--- INFORMATION SUPPLIED ---

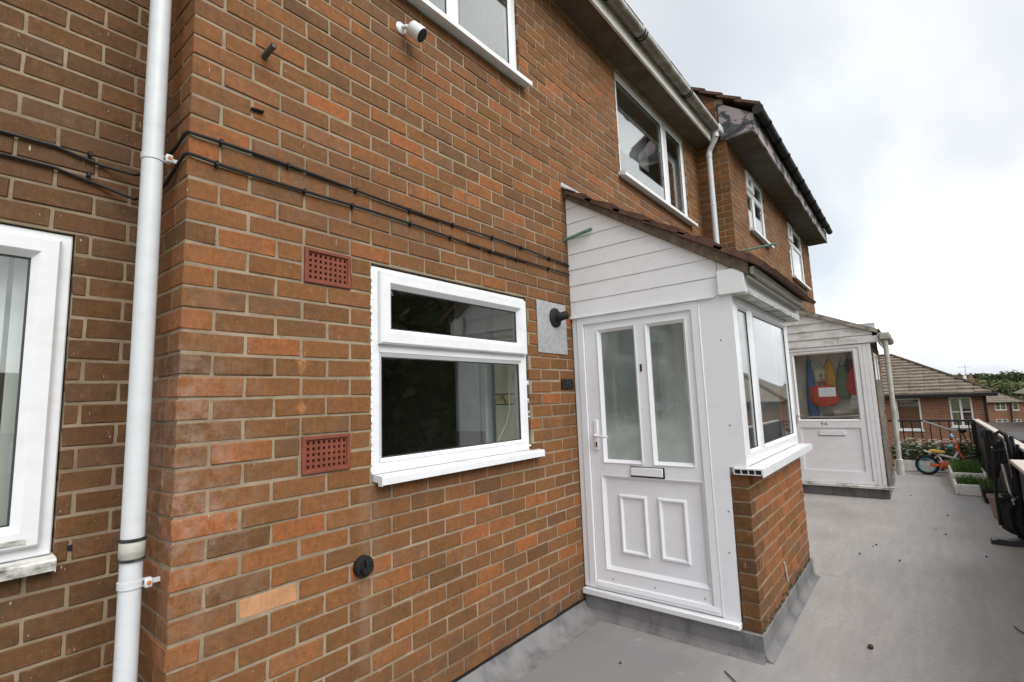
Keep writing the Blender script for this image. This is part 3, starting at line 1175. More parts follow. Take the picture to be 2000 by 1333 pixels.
k.build('tall_cupboard', [plain('grey_cupboard', (0.50, 0.52, 0.55), 0.5), plain('dull_grey_panel', (0.2, 0.19, 0.19), 0.6)], house)
k = MB()
for i in range(7):
    k.box(1.22 + i * 0.105, 1.32 + i * 0.105, 2.86, 2.885, 0.2, 2.1, 0.006)
k.box(1.15, 1.20, 2.84, 2.9, 0.2, 2.15)
k.mi = 1
k.box(1.24, 1.30, 2.835, 2.86, 1.1, 1.14)
k.build('plank_door', [plain('grey_door', (0.55, 0.58, 0.56), 0.6), BLACK], house)
k = MB()
k.tube([(1.985, 0.14, 1.60), (1.985, 0.145, 1.46), (1.97, 0.16, 1.36), (1.93, 0.19, 1.27), (1.90, 0.20, 1.215), (1.91, 0.19, 1.19)], 0.0035, 6)
k.tube([(2.0, 0.115, 1.75), (2.0, 0.115, 1.20)], 0.003, 6)
k.build('blind_cord', CREAM, house)
k = MB(F0)
k.box(0.80, 2.03, -0.30, -0.08, 1.150, 1.180)
k.build('inner_sill', PVC, house)

# upper windows
win = MB(F0); win.box(0.80, 2.06, -0.09, -0.08, 3.742, 3.748)
win = win.build('window', PVC, house, label='upper window above the security camera')
d = -0.02
window_frame(F0, win, 0.806, 2.052, 3.79, 4.745, d, 0.05, [(1.425, 0.036)])
lite(F0, win, 0.856, 1.389, 3.84, 4.695, d, GLASSM)
lite(F0, win, 1.461, 2.002, 3.84, 4.695, d, GLASSM)
sill_part(F0, win, 0.775, 2.105, 3.748, 3.79, -0.05, 0.07)
room(house, F0, 0.6, 2.2, 3.6, 4.74, 0.31, 1.6, WALLP)
win = MB(F0); win.box(3.60, 5.47, -0.09, -0.08, 3.58, 3.586)
win = win.build('window', PVC, house, label='upper window reflecting sky above the porch roof')
window_frame(F0, win, 3.606, 5.462, 3.625, 4.708, d, 0.05, [(4.86, 0.05)])
lite(F0, win, 3.656, 4.81, 3.675, 4.658, d, GLASSM)
lite(F0, win, 4.91, 5.412, 3.675, 4.658, d, GLASSM)
sill_part(F0, win, 3.555, 5.53, 3.585, 3.625, -0.05, 0.07)
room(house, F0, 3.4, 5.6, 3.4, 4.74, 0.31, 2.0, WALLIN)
bm_ = MB(F0)
bm_.box(3.66, 4.82, -0.22, -0.215, 4.12, 4.7)
bm_.build('roller_blind', plain('grey_blind', (0.30, 0.30, 0.31), 0.8), house)

# eaves
sf = MB()
for (a, b_) in ((-6.0, -2.4), (-2.394, 1.2), (1.206, 4.02), (4.026, XR - 0.03)):
    if a < 0:
        continue
    sf.box(a, b_, -0.222, 0.02, 4.752, 4.80)
sf.box(-0.05, 1.2, -0.222, 0.02, 4.752, 4.80)
sf.build('soffit', SOFFIT, house)
fa = MB()
fa.box(-0.06, XR - 0.03, -0.246, -0.2225, 4.735, 4.905, 0.003)
fa.build('fascia', FASCIA, house)
def gutter(parent, x0, x1, yc, zc, r, mat, bstep, bmat, clips=(), name='gutter'):
    g = MB()
    pr = []
    for i in range(13):
        a_ = PI + PI * i / 12
        pr.append((yc + r * math.cos(a_), zc + r * math.sin(a_)))
    for i in range(12, -1, -1):
        a_ = PI + PI * i / 12
        pr.append((yc + (r - .004) * math.cos(a_), zc + (r - .004) * math.sin(a_)))
    A = [g.bm.verts.new((x0, a_, b_)) for a_, b_ in pr]
    B = [g.bm.verts.new((x1, a_, b_)) for a_, b_ in pr]
    n_ = len(pr)
    for i in range(n_):
        j = (i + 1) % n_
        f = g.bm.faces.new((A[i], A[j], B[j], B[i])); f.smooth = i not in (12, n_ - 1)
    for V in (A, B):
        for i in range(12):
            g.bm.faces.new((V[i], V[i + 1], V[n_ - 2 - i], V[n_ - 1 - i]))
    g = g.build(name, mat, parent)
    for x in clips:
        c = MB()
        for dx_ in (0.0, 0.045):
            P = [(x + dx_, yc + (r + .005) * math.cos(PI + PI * i / 12), zc + (r + .005) * math.sin(PI + PI * i / 12)) for i in range(13)]
            c.tube(P, 0.006, 6)
        c.build('gutter_clip', bmat, g)
    return g
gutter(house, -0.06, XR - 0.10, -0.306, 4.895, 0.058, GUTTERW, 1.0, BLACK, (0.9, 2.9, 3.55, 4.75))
# roof slope with tile courses
def tiled_slope(parent, x0, x1, ye, ze, yr, zr, n_rows, mat, tw=0.33, th=0.03, ind=0, name='roof_tile', mat2=None):
    """rows of tiles rising from eave (ye,ze) to ridge (yr,zr); first ind tiles are parts, the rest stuff"""
    rest = MB()
    cnt = 0
    sl_ = math.hypot(yr - ye, zr - ze)
    ty, tz = (yr - ye) / sl_, (zr - ze) / sl_
    ny_, nz_ = -tz * (1 if ye < yr else 1), ty
    if nz_ < 0: ny_, nz_ = -ny_, -nz_
    step = sl_ / n_rows
    for r_ in range(n_rows):
        off = (r_ % 2) * tw / 2
        x = x0 - off
        while x < x1 - 0.01:
            a, b_ = max(x, x0), min(x + tw - 0.004, x1)
            x += tw
            if b_ - a < 0.02:
                continue
            s0, s1 = r_ * step - 0.02, (r_ + 1) * step + 0.03
            j1, j2 = R.uniform(-.004, .004), R.uniform(-.004, .004)
            tgt = MB() if (ind and cnt < ind) else rest
            pts = []
            for s_, h_ in ((s0, th + 0.012 + j1), (s1, 0.012 + j2)):
                for q in (0, th):
                    pts.append((ye + ty * s_ + ny_ * (h_ - th + q), ze + tz * s_ + nz_ * (h_ - th + q)))
            tgt.poly([pts[0], pts[1], pts[3], pts[2]], a, b_, 'u')
            cnt += 1
            if tgt is not rest:
                tgt.build(name, mat, parent)
    if rest.bm.verts:
        rest.build('roof_tiles', mat, parent, kind='stuff')
tiled_slope(house, -0.06, XR - 0.02, -0.30, 4.935, 3.6, 7.9, 14, TILED)
rb = MB()
rb.poly([(-0.22, 4.905), (3.6, 7.86), (7.4, 4.905), (7.4, 4.80), (-0.22, 4.80)], -0.05, XR - 0.03, 'u')
rb.build('roof', TILED, house)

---

PROBLEM DETAILS.
Copy the listing over exactly, skipping the pictures it holds.

ANSWER FOR THE TASK.
Keep writing the Blender script for this image. This is part 3, starting at line 1175. More parts follow. Take the picture to be 2000 by 1333 pixels.
k.build('tall_cupboard', [plain('grey_cupboard', (0.50, 0.52, 0.55), 0.5), plain('dull_grey_panel', (0.2, 0.19, 0.19), 0.6)], house)
k = MB()
for i in range(7):
    k.box(1.22 + i * 0.105, 1.32 + i * 0.105, 2.86, 2.885, 0.2, 2.1, 0.006)
k.box(1.15, 1.20, 2.84, 2.9, 0.2, 2.15)
k.mi = 1
k.box(1.24, 1.30, 2.835, 2.86, 1.1, 1.14)
k.build('plank_door', [plain('grey_door', (0.55, 0.58, 0.56), 0.6), BLACK], house)
k = MB()
k.tube([(1.985, 0.14, 1.60), (1.985, 0.145, 1.46), (1.97, 0.16, 1.36), (1.93, 0.19, 1.27), (1.90, 0.20, 1.215), (1.91, 0.19, 1.19)], 0.0035, 6)
k.tube([(2.0, 0.115, 1.75), (2.0, 0.115, 1.20)], 0.003, 6)
k.build('blind_cord', CREAM, house)
k = MB(F0)
k.box(0.80, 2.03, -0.30, -0.08, 1.150, 1.180)
k.build('inner_sill', PVC, house)

# upper windows
win = MB(F0); win.box(0.80, 2.06, -0.09, -0.08, 3.742, 3.748)
win = win.build('window', PVC, house, label='upper window above the security camera')
d = -0.02
window_frame(F0, win, 0.806, 2.052, 3.79, 4.745, d, 0.05, [(1.425, 0.036)])
lite(F0, win, 0.856, 1.389, 3.84, 4.695, d, GLASSM)
lite(F0, win, 1.461, 2.002, 3.84, 4.695, d, GLASSM)
sill_part(F0, win, 0.775, 2.105, 3.748, 3.79, -0.05, 0.07)
room(house, F0, 0.6, 2.2, 3.6, 4.74, 0.31, 1.6, WALLP)
win = MB(F0); win.box(3.60, 5.47, -0.09, -0.08, 3.58, 3.586)
win = win.build('window', PVC, house, label='upper window reflecting sky above the porch roof')
window_frame(F0, win, 3.606, 5.462, 3.625, 4.708, d, 0.05, [(4.86, 0.05)])
lite(F0, win, 3.656, 4.81, 3.675, 4.658, d, GLASSM)
lite(F0, win, 4.91, 5.412, 3.675, 4.658, d, GLASSM)
sill_part(F0, win, 3.555, 5.53, 3.585, 3.625, -0.05, 0.07)
room(house, F0, 3.4, 5.6, 3.4, 4.74, 0.31, 2.0, WALLIN)
bm_ = MB(F0)
bm_.box(3.66, 4.82, -0.22, -0.215, 4.12, 4.7)
bm_.build('roller_blind', plain('grey_blind', (0.30, 0.30, 0.31), 0.8), house)

# eaves
sf = MB()
for (a, b_) in ((-6.0, -2.4), (-2.394, 1.2), (1.206, 4.02), (4.026, XR - 0.03)):
    if a < 0:
        continue
    sf.box(a, b_, -0.222, 0.02, 4.752, 4.80)
sf.box(-0.05, 1.2, -0.222, 0.02, 4.752, 4.80)
sf.build('soffit', SOFFIT, house)
fa = MB()
fa.box(-0.06, XR - 0.03, -0.246, -0.2225, 4.735, 4.905, 0.003)
fa.build('fascia', FASCIA, house)
def gutter(parent, x0, x1, yc, zc, r, mat, bstep, bmat, clips=(), name='gutter'):
    g = MB()
    pr = []
    for i in range(13):
        a_ = PI + PI * i / 12
        pr.append((yc + r * math.cos(a_), zc + r * math.sin(a_)))
    for i in range(12, -1, -1):
        a_ = PI + PI * i / 12
        pr.append((yc + (r - .004) * math.cos(a_), zc + (r - .004) * math.sin(a_)))
    A = [g.bm.verts.new((x0, a_, b_)) for a_, b_ in pr]
    B = [g.bm.verts.new((x1, a_, b_)) for a_, b_ in pr]
    n_ = len(pr)
    for i in range(n_):
        j = (i + 1) % n_
        f = g.bm.faces.new((A[i], A[j], B[j], B[i])); f.smooth = i not in (12, n_ - 1)
    for V in (A, B):
        for i in range(12):
            g.bm.faces.new((V[i], V[i + 1], V[n_ - 2 - i], V[n_ - 1 - i]))
    g = g.build(name, mat, parent)
    for x in clips:
        c = MB()
        for dx_ in (0.0, 0.045):
            P = [(x + dx_, yc + (r + .005) * math.cos(PI + PI * i / 12), zc + (r + .005) * math.sin(PI + PI * i / 12)) for i in range(13)]
            c.tube(P, 0.006, 6)
        c.build('gutter_clip', bmat, g)
    return g
gutter(house, -0.06, XR - 0.10, -0.306, 4.895, 0.058, GUTTERW, 1.0, BLACK, (0.9, 2.9, 3.55, 4.75))
# roof slope with tile courses
def tiled_slope(parent, x0, x1, ye, ze, yr, zr, n_rows, mat, tw=0.33, th=0.03, ind=0, name='roof_tile', mat2=None):
    """rows of tiles rising from eave (ye,ze) to ridge (yr,zr); first ind tiles are parts, the rest stuff"""
    rest = MB()
    cnt = 0
    sl_ = math.hypot(yr - ye, zr - ze)
    ty, tz = (yr - ye) / sl_, (zr - ze) / sl_
    ny_, nz_ = -tz * (1 if ye < yr else 1), ty
    if nz_ < 0: ny_, nz_ = -ny_, -nz_
    step = sl_ / n_rows
    for r_ in range(n_rows):
        off = (r_ % 2) * tw / 2
        x = x0 - off
        while x < x1 - 0.01:
            a, b_ = max(x, x0), min(x + tw - 0.004, x1)
            x += tw
            if b_ - a < 0.02:
                continue
            s0, s1 = r_ * step - 0.02, (r_ + 1) * step + 0.03
            j1, j2 = R.uniform(-.004, .004), R.uniform(-.004, .004)
            tgt = MB() if (ind and cnt < ind) else rest
            pts = []
            for s_, h_ in ((s0, th + 0.012 + j1), (s1, 0.012 + j2)):
                for q in (0, th):
                    pts.append((ye + ty * s_ + ny_ * (h_ - th + q), ze + tz * s_ + nz_ * (h_ - th + q)))
            tgt.poly([pts[0], pts[1], pts[3], pts[2]], a, b_, 'u')
            cnt += 1
            if tgt is not rest:
                tgt.build(name, mat, parent)
    if rest.bm.verts:
        rest.build('roof_tiles', mat, parent, kind='stuff')
tiled_slope(house, -0.06, XR - 0.02, -0.30, 4.935, 3.6, 7.9, 14, TILED)
rb = MB()
rb.poly([(-0.22, 4.905), (3.6, 7.86), (7.4, 4.905), (7.4, 4.80), (-0.22, 4.80)], -0.05, XR - 0.03, 'u')
rb.build('roof', TILED, house)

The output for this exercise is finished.